Source excerpt:
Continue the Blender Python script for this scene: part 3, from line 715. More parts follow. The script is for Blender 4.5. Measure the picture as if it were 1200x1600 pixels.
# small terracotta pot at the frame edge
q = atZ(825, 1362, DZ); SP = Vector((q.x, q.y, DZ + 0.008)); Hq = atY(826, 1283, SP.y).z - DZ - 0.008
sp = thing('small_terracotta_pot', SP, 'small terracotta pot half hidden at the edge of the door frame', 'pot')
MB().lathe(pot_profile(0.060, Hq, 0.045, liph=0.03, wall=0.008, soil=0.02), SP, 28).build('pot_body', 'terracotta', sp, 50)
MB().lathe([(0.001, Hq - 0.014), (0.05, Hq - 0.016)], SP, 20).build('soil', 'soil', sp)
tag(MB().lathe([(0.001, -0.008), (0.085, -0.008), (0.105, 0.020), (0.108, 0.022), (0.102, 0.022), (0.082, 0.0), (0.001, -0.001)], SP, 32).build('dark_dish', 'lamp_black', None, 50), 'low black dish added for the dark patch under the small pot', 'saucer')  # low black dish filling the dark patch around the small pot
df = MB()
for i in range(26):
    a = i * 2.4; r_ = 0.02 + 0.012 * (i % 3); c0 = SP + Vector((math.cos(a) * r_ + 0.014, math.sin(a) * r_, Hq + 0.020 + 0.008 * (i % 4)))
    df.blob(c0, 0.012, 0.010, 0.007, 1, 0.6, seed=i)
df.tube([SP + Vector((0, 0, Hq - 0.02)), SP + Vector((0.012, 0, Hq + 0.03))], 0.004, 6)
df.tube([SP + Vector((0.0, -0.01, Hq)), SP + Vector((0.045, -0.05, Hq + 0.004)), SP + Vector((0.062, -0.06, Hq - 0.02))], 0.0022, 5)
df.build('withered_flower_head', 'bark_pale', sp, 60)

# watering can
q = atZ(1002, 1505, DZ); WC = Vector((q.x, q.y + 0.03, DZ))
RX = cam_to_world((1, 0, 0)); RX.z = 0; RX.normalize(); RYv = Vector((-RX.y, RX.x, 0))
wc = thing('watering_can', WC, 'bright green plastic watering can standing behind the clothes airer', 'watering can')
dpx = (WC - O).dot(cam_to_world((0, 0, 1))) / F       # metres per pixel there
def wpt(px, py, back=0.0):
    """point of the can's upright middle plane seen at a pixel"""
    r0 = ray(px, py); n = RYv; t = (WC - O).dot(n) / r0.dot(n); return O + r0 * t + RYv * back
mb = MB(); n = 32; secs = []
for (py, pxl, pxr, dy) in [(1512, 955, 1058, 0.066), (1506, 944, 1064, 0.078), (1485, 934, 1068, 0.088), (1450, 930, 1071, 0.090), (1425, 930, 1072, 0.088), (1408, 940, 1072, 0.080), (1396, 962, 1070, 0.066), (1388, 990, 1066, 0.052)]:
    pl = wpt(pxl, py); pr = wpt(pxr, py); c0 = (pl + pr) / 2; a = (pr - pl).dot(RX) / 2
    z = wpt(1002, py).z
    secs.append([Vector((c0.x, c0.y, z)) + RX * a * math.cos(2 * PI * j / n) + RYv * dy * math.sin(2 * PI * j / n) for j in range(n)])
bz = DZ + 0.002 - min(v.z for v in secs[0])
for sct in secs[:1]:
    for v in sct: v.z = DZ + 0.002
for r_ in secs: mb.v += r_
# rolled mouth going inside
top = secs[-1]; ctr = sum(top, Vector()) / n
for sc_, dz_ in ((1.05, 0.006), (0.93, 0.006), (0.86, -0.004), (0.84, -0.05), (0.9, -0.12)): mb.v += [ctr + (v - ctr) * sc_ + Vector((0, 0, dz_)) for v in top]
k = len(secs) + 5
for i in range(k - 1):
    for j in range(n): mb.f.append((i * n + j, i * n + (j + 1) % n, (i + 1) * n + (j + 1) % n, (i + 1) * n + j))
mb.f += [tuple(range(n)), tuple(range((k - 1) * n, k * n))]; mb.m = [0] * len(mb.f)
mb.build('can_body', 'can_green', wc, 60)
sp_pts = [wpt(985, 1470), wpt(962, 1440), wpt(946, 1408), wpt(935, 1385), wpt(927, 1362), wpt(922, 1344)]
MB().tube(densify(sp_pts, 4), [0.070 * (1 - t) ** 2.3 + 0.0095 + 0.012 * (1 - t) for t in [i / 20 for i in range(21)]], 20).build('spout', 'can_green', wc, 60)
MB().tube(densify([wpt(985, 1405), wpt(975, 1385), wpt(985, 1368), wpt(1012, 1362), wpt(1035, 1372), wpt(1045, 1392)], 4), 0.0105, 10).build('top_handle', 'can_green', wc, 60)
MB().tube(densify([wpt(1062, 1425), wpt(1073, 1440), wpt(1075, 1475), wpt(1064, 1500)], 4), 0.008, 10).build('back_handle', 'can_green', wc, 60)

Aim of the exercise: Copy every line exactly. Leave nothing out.

The result:
Continue the Blender Python script for this scene: part 3, from line 715. More parts follow. The script is for Blender 4.5. Measure the picture as if it were 1200x1600 pixels.
# small terracotta pot at the frame edge
q = atZ(825, 1362, DZ); SP = Vector((q.x, q.y, DZ + 0.008)); Hq = atY(826, 1283, SP.y).z - DZ - 0.008
sp = thing('small_terracotta_pot', SP, 'small terracotta pot half hidden at the edge of the door frame', 'pot')
MB().lathe(pot_profile(0.060, Hq, 0.045, liph=0.03, wall=0.008, soil=0.02), SP, 28).build('pot_body', 'terracotta', sp, 50)
MB().lathe([(0.001, Hq - 0.014), (0.05, Hq - 0.016)], SP, 20).build('soil', 'soil', sp)
tag(MB().lathe([(0.001, -0.008), (0.085, -0.008), (0.105, 0.020), (0.108, 0.022), (0.102, 0.022), (0.082, 0.0), (0.001, -0.001)], SP, 32).build('dark_dish', 'lamp_black', None, 50), 'low black dish added for the dark patch under the small pot', 'saucer')  # low black dish filling the dark patch around the small pot
df = MB()
for i in range(26):
    a = i * 2.4; r_ = 0.02 + 0.012 * (i % 3); c0 = SP + Vector((math.cos(a) * r_ + 0.014, math.sin(a) * r_, Hq + 0.020 + 0.008 * (i % 4)))
    df.blob(c0, 0.012, 0.010, 0.007, 1, 0.6, seed=i)
df.tube([SP + Vector((0, 0, Hq - 0.02)), SP + Vector((0.012, 0, Hq + 0.03))], 0.004, 6)
df.tube([SP + Vector((0.0, -0.01, Hq)), SP + Vector((0.045, -0.05, Hq + 0.004)), SP + Vector((0.062, -0.06, Hq - 0.02))], 0.0022, 5)
df.build('withered_flower_head', 'bark_pale', sp, 60)

# watering can
q = atZ(1002, 1505, DZ); WC = Vector((q.x, q.y + 0.03, DZ))
RX = cam_to_world((1, 0, 0)); RX.z = 0; RX.normalize(); RYv = Vector((-RX.y, RX.x, 0))
wc = thing('watering_can', WC, 'bright green plastic watering can standing behind the clothes airer', 'watering can')
dpx = (WC - O).dot(cam_to_world((0, 0, 1))) / F       # metres per pixel there
def wpt(px, py, back=0.0):
    """point of the can's upright middle plane seen at a pixel"""
    r0 = ray(px, py); n = RYv; t = (WC - O).dot(n) / r0.dot(n); return O + r0 * t + RYv * back
mb = MB(); n = 32; secs = []
for (py, pxl, pxr, dy) in [(1512, 955, 1058, 0.066), (1506, 944, 1064, 0.078), (1485, 934, 1068, 0.088), (1450, 930, 1071, 0.090), (1425, 930, 1072, 0.088), (1408, 940, 1072, 0.080), (1396, 962, 1070, 0.066), (1388, 990, 1066, 0.052)]:
    pl = wpt(pxl, py); pr = wpt(pxr, py); c0 = (pl + pr) / 2; a = (pr - pl).dot(RX) / 2
    z = wpt(1002, py).z
    secs.append([Vector((c0.x, c0.y, z)) + RX * a * math.cos(2 * PI * j / n) + RYv * dy * math.sin(2 * PI * j / n) for j in range(n)])
bz = DZ + 0.002 - min(v.z for v in secs[0])
for sct in secs[:1]:
    for v in sct: v.z = DZ + 0.002
for r_ in secs: mb.v += r_
# rolled mouth going inside
top = secs[-1]; ctr = sum(top, Vector()) / n
for sc_, dz_ in ((1.05, 0.006), (0.93, 0.006), (0.86, -0.004), (0.84, -0.05), (0.9, -0.12)): mb.v += [ctr + (v - ctr) * sc_ + Vector((0, 0, dz_)) for v in top]
k = len(secs) + 5
for i in range(k - 1):
    for j in range(n): mb.f.append((i * n + j, i * n + (j + 1) % n, (i + 1) * n + (j + 1) % n, (i + 1) * n + j))
mb.f += [tuple(range(n)), tuple(range((k - 1) * n, k * n))]; mb.m = [0] * len(mb.f)
mb.build('can_body', 'can_green', wc, 60)
sp_pts = [wpt(985, 1470), wpt(962, 1440), wpt(946, 1408), wpt(935, 1385), wpt(927, 1362), wpt(922, 1344)]
MB().tube(densify(sp_pts, 4), [0.070 * (1 - t) ** 2.3 + 0.0095 + 0.012 * (1 - t) for t in [i / 20 for i in range(21)]], 20).build('spout', 'can_green', wc, 60)
MB().tube(densify([wpt(985, 1405), wpt(975, 1385), wpt(985, 1368), wpt(1012, 1362), wpt(1035, 1372), wpt(1045, 1392)], 4), 0.0105, 10).build('top_handle', 'can_green', wc, 60)
MB().tube(densify([wpt(1062, 1425), wpt(1073, 1440), wpt(1075, 1475), wpt(1064, 1500)], 4), 0.008, 10).build('back_handle', 'can_green', wc, 60)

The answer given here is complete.